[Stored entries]
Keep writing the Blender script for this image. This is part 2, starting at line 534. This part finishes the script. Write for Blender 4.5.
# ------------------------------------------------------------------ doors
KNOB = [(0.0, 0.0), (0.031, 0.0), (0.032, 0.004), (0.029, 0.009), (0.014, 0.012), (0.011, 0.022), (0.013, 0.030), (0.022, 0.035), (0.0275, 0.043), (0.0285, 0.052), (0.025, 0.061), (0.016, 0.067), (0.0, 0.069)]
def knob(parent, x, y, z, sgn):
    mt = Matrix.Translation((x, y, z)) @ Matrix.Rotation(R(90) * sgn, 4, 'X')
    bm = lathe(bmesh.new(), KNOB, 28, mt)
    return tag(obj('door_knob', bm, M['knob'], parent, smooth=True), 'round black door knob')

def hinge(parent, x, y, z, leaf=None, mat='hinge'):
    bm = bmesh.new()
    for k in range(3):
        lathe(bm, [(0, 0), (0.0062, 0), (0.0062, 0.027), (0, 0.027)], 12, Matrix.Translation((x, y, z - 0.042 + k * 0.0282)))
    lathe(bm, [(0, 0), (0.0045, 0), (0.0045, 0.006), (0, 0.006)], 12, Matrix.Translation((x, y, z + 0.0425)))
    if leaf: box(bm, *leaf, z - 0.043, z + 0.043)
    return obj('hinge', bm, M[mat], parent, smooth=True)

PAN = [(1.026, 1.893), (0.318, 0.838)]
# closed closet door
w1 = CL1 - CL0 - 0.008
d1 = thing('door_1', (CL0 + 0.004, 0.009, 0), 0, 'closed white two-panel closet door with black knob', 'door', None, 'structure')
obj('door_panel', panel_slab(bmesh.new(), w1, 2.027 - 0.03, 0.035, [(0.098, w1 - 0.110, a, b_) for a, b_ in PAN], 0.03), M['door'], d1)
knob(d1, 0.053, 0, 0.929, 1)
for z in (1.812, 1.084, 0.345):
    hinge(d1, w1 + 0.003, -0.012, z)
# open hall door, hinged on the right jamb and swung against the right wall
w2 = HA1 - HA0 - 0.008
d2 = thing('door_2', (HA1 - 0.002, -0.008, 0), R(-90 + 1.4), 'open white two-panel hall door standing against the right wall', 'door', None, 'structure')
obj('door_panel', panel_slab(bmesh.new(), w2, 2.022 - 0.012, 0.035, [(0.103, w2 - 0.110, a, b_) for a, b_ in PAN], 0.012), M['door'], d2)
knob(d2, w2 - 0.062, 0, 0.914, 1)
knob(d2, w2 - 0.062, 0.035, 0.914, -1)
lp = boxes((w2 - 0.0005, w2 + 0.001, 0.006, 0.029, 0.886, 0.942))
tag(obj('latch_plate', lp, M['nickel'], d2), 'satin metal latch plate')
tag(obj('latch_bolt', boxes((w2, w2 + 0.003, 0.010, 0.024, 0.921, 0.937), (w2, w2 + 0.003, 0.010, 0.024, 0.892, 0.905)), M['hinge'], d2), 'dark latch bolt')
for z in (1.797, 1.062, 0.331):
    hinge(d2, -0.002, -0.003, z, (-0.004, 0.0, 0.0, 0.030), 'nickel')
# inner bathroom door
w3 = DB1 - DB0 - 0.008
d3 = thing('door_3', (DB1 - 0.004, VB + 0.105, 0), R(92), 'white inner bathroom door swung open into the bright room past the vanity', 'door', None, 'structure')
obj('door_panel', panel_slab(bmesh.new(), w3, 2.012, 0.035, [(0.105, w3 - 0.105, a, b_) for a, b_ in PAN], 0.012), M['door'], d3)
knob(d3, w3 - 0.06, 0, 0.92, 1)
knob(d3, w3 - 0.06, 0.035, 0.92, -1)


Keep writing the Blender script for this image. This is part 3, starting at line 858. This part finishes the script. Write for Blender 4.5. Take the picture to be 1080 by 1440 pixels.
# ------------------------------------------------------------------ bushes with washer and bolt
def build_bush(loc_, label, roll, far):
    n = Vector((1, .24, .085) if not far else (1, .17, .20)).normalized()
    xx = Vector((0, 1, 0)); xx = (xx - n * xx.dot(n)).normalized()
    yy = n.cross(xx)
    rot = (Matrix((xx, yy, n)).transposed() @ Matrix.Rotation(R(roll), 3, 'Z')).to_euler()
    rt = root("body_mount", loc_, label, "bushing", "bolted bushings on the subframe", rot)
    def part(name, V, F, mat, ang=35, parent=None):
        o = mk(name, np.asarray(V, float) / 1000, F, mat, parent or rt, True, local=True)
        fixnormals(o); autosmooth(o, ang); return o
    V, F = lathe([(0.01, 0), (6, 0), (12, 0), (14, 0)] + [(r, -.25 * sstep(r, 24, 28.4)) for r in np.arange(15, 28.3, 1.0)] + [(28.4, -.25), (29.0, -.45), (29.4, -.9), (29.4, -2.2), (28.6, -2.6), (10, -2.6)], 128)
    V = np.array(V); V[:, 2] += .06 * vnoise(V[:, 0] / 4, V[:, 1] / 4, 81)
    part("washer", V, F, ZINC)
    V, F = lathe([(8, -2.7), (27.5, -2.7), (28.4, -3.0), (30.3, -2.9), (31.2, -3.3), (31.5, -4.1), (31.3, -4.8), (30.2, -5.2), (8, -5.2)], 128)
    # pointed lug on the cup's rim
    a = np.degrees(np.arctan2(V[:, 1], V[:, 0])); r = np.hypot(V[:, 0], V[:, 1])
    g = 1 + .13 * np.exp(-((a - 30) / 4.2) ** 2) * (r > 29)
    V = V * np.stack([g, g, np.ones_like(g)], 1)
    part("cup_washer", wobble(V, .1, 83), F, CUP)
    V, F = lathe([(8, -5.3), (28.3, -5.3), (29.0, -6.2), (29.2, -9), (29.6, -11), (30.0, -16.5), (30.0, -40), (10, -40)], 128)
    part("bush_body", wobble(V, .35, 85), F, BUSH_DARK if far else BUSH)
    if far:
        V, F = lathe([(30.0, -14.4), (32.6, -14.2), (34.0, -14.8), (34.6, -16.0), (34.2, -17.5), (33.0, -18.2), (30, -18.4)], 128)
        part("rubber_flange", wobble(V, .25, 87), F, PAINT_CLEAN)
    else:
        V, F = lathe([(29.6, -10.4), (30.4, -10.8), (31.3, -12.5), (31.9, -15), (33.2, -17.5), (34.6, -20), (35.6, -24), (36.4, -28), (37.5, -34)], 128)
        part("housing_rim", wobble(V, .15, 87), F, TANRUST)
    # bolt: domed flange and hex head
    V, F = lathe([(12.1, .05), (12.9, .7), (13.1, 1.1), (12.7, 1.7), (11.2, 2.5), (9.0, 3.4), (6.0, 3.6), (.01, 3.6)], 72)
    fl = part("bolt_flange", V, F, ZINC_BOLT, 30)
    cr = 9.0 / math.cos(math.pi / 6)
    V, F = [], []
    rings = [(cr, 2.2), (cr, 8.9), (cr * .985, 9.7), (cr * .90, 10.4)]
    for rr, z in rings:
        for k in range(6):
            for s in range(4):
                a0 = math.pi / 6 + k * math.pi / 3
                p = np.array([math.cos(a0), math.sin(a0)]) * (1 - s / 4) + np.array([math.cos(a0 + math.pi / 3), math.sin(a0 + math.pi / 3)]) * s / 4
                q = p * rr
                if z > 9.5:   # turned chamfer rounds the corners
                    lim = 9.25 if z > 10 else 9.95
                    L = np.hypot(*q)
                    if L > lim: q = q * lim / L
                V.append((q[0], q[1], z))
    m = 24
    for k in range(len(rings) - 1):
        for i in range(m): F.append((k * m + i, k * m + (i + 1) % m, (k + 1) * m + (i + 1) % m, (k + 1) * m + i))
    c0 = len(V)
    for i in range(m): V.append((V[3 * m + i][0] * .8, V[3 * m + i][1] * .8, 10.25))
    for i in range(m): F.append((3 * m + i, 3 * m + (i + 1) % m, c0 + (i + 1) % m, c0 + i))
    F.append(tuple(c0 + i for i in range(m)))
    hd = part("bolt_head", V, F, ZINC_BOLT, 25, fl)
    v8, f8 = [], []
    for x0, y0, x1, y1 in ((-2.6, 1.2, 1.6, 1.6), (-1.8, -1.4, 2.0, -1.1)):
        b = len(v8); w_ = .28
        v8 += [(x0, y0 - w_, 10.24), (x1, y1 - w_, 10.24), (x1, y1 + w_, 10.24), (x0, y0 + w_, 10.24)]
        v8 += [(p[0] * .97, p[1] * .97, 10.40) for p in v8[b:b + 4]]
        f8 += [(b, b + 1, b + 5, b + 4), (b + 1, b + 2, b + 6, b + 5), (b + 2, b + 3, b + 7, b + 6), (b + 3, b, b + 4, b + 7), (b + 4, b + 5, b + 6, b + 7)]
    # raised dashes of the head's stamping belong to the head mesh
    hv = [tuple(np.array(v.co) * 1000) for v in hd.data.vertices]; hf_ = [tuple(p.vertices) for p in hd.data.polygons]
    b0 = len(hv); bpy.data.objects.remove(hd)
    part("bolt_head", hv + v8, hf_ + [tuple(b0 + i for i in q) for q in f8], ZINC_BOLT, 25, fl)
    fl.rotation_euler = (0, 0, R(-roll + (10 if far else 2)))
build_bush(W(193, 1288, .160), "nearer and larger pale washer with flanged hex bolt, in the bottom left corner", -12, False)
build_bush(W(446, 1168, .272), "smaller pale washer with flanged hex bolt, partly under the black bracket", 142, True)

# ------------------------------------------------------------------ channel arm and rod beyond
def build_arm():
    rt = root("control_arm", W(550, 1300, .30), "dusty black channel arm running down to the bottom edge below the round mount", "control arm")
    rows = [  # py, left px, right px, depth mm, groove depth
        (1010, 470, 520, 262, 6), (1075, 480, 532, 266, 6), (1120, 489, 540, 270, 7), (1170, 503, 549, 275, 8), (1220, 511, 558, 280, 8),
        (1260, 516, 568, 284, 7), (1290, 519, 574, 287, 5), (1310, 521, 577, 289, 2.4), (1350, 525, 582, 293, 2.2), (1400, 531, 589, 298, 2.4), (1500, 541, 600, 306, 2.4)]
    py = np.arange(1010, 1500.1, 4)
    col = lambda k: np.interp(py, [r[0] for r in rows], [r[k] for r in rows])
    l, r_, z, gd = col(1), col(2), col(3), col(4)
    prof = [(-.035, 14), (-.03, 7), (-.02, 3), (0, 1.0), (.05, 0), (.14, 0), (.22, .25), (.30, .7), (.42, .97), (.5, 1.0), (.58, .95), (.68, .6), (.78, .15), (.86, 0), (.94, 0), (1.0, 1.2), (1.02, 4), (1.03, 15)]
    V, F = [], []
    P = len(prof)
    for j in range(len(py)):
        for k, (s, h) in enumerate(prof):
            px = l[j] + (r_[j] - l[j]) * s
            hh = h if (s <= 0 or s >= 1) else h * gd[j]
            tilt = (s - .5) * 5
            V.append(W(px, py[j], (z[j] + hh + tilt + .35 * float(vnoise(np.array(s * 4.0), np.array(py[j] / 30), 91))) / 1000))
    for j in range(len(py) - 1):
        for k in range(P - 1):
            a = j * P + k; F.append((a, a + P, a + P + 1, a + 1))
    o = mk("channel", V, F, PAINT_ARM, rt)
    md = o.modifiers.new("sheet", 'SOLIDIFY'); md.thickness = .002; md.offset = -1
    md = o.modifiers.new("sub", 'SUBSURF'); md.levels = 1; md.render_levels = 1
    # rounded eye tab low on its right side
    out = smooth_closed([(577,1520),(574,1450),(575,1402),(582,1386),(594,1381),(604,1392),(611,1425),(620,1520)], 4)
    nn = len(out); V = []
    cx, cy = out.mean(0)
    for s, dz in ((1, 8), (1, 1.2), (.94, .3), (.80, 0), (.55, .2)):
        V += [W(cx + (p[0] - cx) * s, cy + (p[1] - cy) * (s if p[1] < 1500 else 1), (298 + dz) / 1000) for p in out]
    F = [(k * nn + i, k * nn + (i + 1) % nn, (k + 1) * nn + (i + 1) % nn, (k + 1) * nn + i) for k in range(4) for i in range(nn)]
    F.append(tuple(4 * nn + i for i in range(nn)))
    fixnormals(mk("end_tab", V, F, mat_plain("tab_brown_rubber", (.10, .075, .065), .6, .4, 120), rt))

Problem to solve
Exactly as they appear, please write out the lines from the opening of the listing above down to the line containing "return obj('hinge', bm, M[mat], parent, smooth=True)", with both end lines included.

Reply to the exercise
Keep writing the Blender script for this image. This is part 2, starting at line 534. This part finishes the script. Write for Blender 4.5.
# ------------------------------------------------------------------ doors
KNOB = [(0.0, 0.0), (0.031, 0.0), (0.032, 0.004), (0.029, 0.009), (0.014, 0.012), (0.011, 0.022), (0.013, 0.030), (0.022, 0.035), (0.0275, 0.043), (0.0285, 0.052), (0.025, 0.061), (0.016, 0.067), (0.0, 0.069)]
def knob(parent, x, y, z, sgn):
    mt = Matrix.Translation((x, y, z)) @ Matrix.Rotation(R(90) * sgn, 4, 'X')
    bm = lathe(bmesh.new(), KNOB, 28, mt)
    return tag(obj('door_knob', bm, M['knob'], parent, smooth=True), 'round black door knob')

def hinge(parent, x, y, z, leaf=None, mat='hinge'):
    bm = bmesh.new()
    for k in range(3):
        lathe(bm, [(0, 0), (0.0062, 0), (0.0062, 0.027), (0, 0.027)], 12, Matrix.Translation((x, y, z - 0.042 + k * 0.0282)))
    lathe(bm, [(0, 0), (0.0045, 0), (0.0045, 0.006), (0, 0.006)], 12, Matrix.Translation((x, y, z + 0.0425)))
    if leaf: box(bm, *leaf, z - 0.043, z + 0.043)
    return obj('hinge', bm, M[mat], parent, smooth=True)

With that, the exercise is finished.